What is the object of art? Could reality come into contact with sense and consciousness, could we enter into immediate communion with things and with ourselves, probably art would be useless, or rather we should all be artists, for then our soul would continually vibrate in perfect accord with nature. Our eyes, aided by memory, would carve out in space and fix in time the most inimitable of pictures.. Deep in our souls we should hear the strains of our inner life's unbroken melody, - a music that is oft-times gay, but more frequently plaintive and always original. All this is around and within us, and yet no whit of it do we distinctly perceive. Between nature and ourselves a veil is interposed: a veil that is dense and opaque to the common herd, - thin, almost transparent, for the artist and the poet. What fairy wove that veil? Was it done in malice or in friendliness? We had to live, and life demands that we grasp things in their relations to our own needs. Life is action. Life implies the acceptance only of the utilitarian side of things in order to respond to them by appropriate reactions: all other impressions must be dimmed or else reach us vague and blurred. I look and I think I see, I listen and I think I hear. But what I see and hear of the outer world is purely and simply a selection made by my senses to serve as alight to my conduct; what I know of myself is what comes to the surface, what participates in my actions. My senses and my consciousness, therefore, give me no more than a practical simplification of reality. In the vision they furnish me of myself and things, the differences that are useless to man are obliterated, the resemblances that are useful to him are emphasised; ways are traced out for me in advance, along which my activity is to travel. These ways are the ways which all mankind has trod before me. Things have been classified with a view to the use I can derive from them. And it is this classification I can perceive, far more clearly than the colour and shape of things...The individuality of things escapes us, unless it is materially to our advantage to perceive it.

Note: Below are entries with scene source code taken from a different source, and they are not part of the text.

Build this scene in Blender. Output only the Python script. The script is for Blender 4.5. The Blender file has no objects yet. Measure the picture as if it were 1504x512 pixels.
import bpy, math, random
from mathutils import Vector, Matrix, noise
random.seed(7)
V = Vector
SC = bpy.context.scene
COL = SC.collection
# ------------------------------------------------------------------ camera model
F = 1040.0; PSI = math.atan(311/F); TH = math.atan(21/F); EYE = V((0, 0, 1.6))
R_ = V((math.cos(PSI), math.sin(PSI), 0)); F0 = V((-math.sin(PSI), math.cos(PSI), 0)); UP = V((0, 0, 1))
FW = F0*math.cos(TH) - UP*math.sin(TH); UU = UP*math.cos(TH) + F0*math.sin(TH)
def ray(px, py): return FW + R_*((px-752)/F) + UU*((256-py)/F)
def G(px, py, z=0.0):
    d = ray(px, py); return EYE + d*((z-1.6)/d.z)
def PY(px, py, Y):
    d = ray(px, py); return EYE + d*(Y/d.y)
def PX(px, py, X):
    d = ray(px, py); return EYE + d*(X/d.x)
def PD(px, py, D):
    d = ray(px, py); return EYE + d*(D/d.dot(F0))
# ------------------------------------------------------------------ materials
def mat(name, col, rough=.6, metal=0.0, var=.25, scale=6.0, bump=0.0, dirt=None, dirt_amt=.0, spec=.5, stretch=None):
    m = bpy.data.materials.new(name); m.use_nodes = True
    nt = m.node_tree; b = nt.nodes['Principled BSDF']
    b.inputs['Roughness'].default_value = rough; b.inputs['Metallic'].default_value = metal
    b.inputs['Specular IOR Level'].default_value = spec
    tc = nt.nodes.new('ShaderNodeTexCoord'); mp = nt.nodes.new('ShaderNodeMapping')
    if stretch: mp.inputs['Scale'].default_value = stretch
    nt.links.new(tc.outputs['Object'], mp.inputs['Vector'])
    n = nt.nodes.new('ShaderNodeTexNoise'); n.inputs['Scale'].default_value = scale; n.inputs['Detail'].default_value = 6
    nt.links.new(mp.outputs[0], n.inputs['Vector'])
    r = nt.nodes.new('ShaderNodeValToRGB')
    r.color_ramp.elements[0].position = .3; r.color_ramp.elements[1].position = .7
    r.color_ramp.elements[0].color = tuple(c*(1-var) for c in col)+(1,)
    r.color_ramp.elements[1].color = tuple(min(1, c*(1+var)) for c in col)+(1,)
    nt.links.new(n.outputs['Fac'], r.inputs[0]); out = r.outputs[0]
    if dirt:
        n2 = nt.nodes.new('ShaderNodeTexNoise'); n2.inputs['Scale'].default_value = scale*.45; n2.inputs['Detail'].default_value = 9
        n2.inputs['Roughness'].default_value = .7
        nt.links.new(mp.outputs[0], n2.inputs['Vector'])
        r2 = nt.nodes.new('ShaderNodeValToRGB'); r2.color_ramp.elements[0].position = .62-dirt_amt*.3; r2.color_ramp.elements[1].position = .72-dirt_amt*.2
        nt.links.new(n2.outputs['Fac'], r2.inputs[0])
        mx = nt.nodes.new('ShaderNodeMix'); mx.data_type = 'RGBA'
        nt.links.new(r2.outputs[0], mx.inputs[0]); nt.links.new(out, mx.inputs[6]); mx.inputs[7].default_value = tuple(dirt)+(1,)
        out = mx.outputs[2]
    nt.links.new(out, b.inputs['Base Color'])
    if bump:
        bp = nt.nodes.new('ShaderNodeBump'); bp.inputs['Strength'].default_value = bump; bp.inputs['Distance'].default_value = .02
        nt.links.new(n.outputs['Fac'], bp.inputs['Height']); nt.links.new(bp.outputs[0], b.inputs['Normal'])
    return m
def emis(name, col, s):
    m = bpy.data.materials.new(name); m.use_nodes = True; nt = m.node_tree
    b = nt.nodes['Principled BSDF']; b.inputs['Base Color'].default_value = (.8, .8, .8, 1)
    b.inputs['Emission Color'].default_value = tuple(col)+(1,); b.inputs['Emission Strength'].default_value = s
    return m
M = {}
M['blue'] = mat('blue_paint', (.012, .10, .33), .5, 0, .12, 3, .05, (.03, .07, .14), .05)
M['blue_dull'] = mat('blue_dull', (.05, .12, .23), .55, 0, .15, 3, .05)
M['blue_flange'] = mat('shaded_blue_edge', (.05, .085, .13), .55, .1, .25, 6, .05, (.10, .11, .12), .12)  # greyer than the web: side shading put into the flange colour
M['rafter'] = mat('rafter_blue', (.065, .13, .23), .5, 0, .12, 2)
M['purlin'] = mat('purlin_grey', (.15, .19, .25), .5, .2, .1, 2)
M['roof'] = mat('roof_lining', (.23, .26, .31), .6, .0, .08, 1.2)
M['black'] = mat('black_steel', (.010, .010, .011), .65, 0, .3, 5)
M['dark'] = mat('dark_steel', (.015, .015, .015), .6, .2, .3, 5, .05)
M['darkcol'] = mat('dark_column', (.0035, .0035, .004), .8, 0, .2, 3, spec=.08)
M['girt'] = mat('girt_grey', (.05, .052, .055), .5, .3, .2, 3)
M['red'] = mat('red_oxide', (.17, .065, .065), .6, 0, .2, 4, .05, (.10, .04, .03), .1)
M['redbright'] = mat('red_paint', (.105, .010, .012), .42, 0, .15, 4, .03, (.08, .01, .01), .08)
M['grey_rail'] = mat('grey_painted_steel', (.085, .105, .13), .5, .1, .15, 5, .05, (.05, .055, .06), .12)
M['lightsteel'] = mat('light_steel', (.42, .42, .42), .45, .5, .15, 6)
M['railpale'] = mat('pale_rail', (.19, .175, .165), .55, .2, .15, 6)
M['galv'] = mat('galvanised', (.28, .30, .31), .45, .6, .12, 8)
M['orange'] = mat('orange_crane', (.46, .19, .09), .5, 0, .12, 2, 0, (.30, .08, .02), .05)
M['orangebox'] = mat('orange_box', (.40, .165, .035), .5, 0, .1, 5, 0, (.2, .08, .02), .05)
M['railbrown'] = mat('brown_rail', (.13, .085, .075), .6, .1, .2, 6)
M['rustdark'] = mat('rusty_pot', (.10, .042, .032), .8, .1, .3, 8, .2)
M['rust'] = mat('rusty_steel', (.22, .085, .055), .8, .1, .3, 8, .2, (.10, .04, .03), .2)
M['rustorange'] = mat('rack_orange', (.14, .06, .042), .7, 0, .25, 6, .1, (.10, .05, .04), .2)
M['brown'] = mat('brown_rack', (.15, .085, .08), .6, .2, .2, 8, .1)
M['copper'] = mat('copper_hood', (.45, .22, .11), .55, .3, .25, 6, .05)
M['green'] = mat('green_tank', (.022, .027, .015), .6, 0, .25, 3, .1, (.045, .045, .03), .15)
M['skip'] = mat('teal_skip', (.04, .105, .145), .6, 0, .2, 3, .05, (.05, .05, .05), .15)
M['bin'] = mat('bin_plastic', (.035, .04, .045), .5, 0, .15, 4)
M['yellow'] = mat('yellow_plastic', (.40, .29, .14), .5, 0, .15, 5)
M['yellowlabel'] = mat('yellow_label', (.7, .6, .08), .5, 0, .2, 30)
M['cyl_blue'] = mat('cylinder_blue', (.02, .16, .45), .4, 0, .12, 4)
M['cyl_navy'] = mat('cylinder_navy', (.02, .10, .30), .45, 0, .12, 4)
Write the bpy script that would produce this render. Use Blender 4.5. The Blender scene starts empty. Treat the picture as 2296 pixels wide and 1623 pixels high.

In short, we do not see the actual things themselves; in most cases we confine ourselves to reading the labels affixed to them. This tendency, the result of need, has become even more pronounced under the influence of speech; for words - with the exception of proper nouns - denote genera...Not only external objects, but even our own metal states, are screened from us in their inmost, personal aspect, in the original life they possess. When we feel love or hatred, when we are gay or sad, is it really the feeling itself that reaches our consciousness with those innumerable fleeting shades of meaning and deep resounding echoes that make it something altogether our own? We should all, were it so, be novelists or poets or musicians.


[I shall stop here to be sure that this set of quotations reaches you in time for our meeting tomorrow. There are a further fifteen pages of the Bergson's Essay, but this seems an appropriate point to halt].